Di simpang jalan, kami memilih rute yang berbeda dengan jalur ketika berangkat. Berangkat lewat  rute Toyomarto, Singosari dan pulang melalui kebun teh area BBIB (Balai Besar Inseminasi Buatan) Desa Sumberawan-Songsong-Singosari. Jalur ini melintasi sungai kering dan tanjakan yang menikung dengan material bebatuan lepas.

 Memasuki kawasan kebun teh, kami berhenti sebentar dan cekrak-cekrek lagi. Pada saat berhenti itulah four-wheel drive tak digunakan lagi karena telah memasuki jalur datar (Dahulu, saat masih senang naik gunung, bidang datar dalam pendakian itu saya sebut dengan istilah "Jalur Alhamdulillah")

Petualangan hari ini pun usai.
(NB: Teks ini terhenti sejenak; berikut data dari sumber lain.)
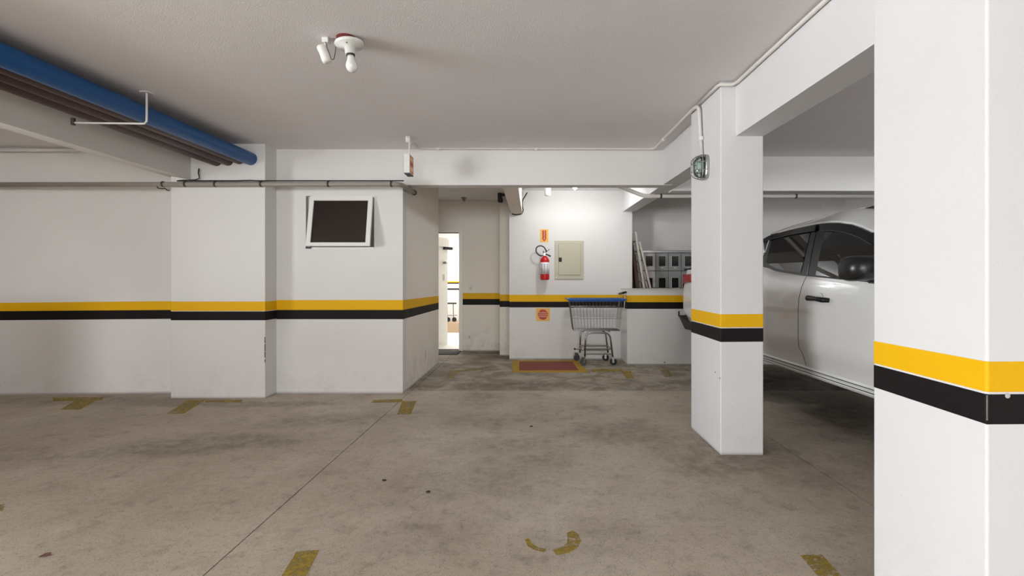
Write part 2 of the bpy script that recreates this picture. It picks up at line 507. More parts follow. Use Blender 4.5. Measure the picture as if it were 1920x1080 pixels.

Kami berpisah di jalan dan menuju rumah masing-masing. Terima kasih para sahabat. Terima kasih oh Allah yang Maha Baik. Semoga keberkahan senantiasa tercurah pada kami dan para sahabat dalam segala kebaikan, juga berkah usia. Agar bisa senantiasa bertadabur alam bersama. Aamiin.